Next-generation engine oil a vital part of heavy-duty pickup fuel economy efforts
Jack Roberts | June 3, 2013

2012 Ford F-150 XLTIf recent announcements from truck manufacturers are any indication, the next generation of heavy-duty truck models and engines will be an evolutionary step forward in terms of greenhouse gas emissions and fuel efficiency.

The effort will target a number of truck and engine design elements, from aerodynamics to advanced engine technologies. Some OEMs have suggested that these new technologies will allow fleets and owner-operators to spec, purchase and operate a 10-mile-per-gallon truck by the beginning of 2016.

A key component in this fuel efficiency push will be a new category of engine oil. The new oil will feature lighter viscosity for enhanced fuel economy—but will likely be presented as a “split category” to insure continued protection for today’s engines.

The desire for a lighter weight engine oil is basic physics, says Dan Arcy, OEM Technical Manager for Shell Lubricants. Simply imagine rotating your arm in a bucket filled with water, and then making the same motion in a bucket filled with butter. Obviously, you will expend less energy moving your arm through the thinner fluid.

The same principle applies in next generation engines: Even though the parasitic energy loss created by forcing an engine to churn heavier oil is tiny compared to other factors such as aerodynamics or decreased tire rolling resistance, it is a significant enough efficiency gain—up to 3 percent compared to current 10W/30 viscosity oils in use today.

The new category is being divided into two viscosity grades

Oil companies and engine manufacturers have been working together with the American Petroleum Institute to define, create and test and validate the industry’s next-generation diesel motor. The new oil, which has been designated Petroleum Category 11 (PC-11) is scheduled to appear on the market in January, 2016—one year in advance of federally-mandated Greenhouse Gas emission compliant engines.

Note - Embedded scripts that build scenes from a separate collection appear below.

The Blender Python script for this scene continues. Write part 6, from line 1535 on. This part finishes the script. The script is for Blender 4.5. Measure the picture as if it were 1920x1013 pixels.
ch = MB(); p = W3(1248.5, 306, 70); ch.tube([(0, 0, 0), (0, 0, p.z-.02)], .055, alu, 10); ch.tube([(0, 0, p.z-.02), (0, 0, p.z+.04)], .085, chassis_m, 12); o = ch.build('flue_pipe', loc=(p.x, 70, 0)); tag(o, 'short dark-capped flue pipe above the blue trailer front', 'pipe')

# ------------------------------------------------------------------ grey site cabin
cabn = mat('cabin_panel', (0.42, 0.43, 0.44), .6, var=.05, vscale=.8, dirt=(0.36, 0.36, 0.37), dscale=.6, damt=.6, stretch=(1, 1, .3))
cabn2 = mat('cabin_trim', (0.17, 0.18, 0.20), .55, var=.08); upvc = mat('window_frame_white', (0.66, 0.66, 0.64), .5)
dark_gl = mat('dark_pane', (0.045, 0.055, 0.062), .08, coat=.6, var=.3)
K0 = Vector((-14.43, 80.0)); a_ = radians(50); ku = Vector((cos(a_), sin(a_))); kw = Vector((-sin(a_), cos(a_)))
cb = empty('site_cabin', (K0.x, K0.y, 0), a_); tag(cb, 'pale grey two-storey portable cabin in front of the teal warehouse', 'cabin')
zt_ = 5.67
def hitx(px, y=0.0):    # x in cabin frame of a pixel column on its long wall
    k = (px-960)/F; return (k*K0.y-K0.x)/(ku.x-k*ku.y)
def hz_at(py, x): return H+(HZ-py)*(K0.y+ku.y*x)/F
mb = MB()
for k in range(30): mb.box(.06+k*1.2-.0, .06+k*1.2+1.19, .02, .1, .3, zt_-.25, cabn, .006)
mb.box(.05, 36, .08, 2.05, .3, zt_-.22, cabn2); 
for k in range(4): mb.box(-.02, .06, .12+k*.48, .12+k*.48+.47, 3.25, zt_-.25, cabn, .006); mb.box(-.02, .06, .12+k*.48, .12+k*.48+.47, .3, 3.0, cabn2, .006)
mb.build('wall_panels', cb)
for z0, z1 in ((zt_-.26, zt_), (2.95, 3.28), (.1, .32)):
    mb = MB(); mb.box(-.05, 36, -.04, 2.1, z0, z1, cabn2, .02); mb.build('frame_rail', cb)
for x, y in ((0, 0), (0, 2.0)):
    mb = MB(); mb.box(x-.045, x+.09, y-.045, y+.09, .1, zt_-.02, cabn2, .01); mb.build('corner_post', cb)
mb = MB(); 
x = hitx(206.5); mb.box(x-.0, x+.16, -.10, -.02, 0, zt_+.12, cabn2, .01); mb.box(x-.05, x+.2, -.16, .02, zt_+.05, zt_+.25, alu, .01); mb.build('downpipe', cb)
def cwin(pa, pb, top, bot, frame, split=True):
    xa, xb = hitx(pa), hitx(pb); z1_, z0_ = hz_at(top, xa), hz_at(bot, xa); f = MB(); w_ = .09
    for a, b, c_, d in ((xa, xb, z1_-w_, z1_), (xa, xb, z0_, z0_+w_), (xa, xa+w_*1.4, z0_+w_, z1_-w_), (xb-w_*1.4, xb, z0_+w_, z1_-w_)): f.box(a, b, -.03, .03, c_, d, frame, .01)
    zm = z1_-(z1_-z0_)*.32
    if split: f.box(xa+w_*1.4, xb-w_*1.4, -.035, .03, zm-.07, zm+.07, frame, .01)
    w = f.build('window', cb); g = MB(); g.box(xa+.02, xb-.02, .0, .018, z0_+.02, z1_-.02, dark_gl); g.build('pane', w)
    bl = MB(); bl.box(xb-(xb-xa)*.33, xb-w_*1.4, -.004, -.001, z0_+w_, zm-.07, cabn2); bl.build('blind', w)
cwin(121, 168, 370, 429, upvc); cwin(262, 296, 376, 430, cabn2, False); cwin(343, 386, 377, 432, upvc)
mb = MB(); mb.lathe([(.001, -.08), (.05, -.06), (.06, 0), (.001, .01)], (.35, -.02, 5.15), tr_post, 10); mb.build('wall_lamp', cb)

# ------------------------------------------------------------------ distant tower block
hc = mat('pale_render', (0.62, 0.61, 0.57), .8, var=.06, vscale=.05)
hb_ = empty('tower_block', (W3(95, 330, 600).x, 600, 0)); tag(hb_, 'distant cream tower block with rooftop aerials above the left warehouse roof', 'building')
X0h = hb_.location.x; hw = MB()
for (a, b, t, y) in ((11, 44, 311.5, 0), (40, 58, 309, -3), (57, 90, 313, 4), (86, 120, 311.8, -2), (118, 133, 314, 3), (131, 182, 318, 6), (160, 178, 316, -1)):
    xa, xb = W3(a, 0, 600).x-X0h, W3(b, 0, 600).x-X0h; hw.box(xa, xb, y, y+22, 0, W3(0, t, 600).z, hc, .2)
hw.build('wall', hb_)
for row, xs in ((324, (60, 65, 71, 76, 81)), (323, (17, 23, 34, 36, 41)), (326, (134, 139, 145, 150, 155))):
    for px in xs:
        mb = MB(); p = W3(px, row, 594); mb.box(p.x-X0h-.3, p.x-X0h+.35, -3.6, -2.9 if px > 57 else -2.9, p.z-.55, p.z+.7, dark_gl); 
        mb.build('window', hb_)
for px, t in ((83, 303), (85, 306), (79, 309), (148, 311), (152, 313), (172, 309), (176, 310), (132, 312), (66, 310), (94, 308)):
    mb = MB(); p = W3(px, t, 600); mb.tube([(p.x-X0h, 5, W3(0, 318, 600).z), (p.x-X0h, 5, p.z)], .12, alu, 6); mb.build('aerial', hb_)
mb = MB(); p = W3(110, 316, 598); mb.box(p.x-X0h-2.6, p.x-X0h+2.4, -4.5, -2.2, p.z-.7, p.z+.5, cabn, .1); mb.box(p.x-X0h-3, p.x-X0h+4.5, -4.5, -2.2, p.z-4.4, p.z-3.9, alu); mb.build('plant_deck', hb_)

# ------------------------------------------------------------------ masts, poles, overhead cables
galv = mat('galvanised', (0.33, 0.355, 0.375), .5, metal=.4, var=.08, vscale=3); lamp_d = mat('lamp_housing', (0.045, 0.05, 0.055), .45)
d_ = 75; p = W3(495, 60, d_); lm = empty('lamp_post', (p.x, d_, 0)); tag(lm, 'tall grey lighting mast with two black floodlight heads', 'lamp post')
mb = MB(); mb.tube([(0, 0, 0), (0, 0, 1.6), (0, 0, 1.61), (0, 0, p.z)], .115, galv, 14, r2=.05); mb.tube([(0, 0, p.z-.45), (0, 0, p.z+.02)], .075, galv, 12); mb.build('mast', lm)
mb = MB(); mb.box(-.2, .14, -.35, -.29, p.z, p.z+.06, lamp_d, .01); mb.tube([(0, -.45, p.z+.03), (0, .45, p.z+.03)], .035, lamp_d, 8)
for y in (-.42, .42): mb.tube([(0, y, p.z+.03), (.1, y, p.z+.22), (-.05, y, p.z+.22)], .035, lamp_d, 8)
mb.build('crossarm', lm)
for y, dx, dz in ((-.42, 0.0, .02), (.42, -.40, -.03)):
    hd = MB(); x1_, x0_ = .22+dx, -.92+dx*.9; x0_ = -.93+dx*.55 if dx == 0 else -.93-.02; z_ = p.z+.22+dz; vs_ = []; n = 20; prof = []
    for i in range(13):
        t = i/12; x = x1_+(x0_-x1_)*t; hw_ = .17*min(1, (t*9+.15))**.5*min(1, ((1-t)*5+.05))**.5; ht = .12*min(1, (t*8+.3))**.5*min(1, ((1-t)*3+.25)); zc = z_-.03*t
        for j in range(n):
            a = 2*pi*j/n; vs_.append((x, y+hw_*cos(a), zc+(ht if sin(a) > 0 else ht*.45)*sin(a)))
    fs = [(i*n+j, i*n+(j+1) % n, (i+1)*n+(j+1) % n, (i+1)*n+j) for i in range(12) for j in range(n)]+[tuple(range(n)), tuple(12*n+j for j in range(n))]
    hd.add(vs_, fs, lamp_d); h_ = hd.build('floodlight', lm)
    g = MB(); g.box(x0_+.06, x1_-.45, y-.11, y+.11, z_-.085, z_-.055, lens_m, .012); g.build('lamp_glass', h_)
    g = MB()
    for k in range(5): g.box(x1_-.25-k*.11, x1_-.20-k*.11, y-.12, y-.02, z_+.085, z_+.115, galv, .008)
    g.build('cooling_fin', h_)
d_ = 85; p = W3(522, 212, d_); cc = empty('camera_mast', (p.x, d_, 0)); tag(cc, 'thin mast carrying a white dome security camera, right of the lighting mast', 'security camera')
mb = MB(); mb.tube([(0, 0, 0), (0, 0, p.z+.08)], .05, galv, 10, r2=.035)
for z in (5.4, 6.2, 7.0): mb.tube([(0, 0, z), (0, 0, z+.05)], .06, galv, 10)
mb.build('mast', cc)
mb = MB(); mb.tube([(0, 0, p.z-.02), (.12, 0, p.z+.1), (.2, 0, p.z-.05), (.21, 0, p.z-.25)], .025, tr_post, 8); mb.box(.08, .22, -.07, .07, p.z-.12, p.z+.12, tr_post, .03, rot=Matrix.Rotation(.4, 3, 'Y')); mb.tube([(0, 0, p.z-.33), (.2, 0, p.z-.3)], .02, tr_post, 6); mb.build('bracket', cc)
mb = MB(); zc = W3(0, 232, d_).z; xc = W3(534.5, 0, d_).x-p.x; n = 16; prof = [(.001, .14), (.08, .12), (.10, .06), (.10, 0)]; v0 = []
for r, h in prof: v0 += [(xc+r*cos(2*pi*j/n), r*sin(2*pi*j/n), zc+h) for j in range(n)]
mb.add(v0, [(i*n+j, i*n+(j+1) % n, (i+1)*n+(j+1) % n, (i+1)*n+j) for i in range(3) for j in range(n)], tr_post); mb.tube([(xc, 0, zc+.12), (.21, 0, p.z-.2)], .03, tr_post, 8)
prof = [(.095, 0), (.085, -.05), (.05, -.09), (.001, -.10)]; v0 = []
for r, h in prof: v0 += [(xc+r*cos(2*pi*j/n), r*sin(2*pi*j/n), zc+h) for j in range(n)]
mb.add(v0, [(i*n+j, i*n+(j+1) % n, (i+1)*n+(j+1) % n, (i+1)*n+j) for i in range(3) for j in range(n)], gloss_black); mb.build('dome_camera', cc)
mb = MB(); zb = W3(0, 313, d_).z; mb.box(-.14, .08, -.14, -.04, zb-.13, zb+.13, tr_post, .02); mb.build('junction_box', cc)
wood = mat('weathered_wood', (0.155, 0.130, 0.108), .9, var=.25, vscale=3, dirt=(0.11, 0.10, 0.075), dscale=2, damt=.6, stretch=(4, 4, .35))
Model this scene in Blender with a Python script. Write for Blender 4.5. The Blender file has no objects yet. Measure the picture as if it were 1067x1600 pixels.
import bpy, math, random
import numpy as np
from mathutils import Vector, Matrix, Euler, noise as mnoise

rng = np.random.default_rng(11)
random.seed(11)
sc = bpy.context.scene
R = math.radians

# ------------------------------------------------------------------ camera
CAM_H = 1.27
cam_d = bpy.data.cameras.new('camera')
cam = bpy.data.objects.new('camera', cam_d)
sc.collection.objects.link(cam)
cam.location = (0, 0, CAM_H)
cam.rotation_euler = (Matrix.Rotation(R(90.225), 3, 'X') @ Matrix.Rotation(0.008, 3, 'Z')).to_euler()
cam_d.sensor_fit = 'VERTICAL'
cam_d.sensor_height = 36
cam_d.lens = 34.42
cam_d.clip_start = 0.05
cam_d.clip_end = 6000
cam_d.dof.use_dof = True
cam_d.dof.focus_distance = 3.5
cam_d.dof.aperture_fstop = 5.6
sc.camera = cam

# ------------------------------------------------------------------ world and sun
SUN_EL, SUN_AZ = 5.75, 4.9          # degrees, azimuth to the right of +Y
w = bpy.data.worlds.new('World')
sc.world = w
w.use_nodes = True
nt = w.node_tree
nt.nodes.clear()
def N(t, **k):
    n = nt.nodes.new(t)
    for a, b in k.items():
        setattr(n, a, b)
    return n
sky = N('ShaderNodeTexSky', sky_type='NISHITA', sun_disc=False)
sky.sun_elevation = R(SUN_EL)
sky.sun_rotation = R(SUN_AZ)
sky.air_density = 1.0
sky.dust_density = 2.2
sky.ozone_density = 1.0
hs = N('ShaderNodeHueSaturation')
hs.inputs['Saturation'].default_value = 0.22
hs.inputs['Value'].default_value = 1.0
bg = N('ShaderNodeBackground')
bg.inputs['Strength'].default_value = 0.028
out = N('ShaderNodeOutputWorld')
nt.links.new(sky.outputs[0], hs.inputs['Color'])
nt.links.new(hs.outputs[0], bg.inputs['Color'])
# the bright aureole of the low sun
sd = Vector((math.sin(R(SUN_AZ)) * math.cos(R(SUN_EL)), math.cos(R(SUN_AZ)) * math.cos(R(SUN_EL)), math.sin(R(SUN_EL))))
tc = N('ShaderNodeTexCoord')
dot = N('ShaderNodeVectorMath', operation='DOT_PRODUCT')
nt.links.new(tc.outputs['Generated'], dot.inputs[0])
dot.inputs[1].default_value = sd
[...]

The new oils (and the engines they will run in) are so advanced that the petroleum industry is also being forced to establish a whole new slate of tests to qualify the oils, Arcy adds. “We also anticipate some of the current tests will need to be updated by the 2016 timeframe.”

Arcy says it is likely the new oil will appear in two distinctly different formulations – what the industry calls a “split category.”

“The new category is being divided into two viscosity grades,” he explains. “One will be heavier like today’s oils. The second will provide fuel economy benefits. The challenge will be creating a low viscosity oil.”

James McGeehan, global manager of diesel engine oil technology for Chevron Lubricants, says the new oil will be the first-ever split oil category. “This will assure backwards compatibility for pre-2017 diesel engines as well as optimal emissions and fuel economy for 2017 engines,” he says. “The new oil must also work for off-highway engine manufacturers such as Deere and Caterpillar.”

As a result, McGeehan says, the first new oil, likely to be designated API CK-4, will be blended to be fully compatible with older oil categories back to CH-4, thereby preserving lubricity performance for older vehicles while providing protection for new emissions and GHG technologies that will begin appearing on engines as 2017 draws near.

“On- and off-highway segments may have different requirements as well for the same engine. Until the spec is fully defined, engine and truck manufactures will not make their final recommendations,” Arcy says.

As of now, he says, a separate oil category will be blended specifically for 2017 and later engines with an emphasis on fuel economy and meeting Greenhouse Gas emission standards. It will be up to each engine manufacturer to specify which oil will be spec’d for their engines.

There will be some real-world benefits beyond fuel economy, though, according to McGeehan. “It will allow engine manufacturers to dramatically reduce, or even eliminate, in-cylinder EGR levels,” he says. “This will minimize soot in the exhaust stream, reducing the load on diesel particulate filters and the number of regenerations required. Some 2017 engines could be completely EGR-free, resulting in air management enhancements, reduced radiator sizes, reduced parasitic power loss and internal friction as well as extended drain intervals while running efficiently at lower rpms.”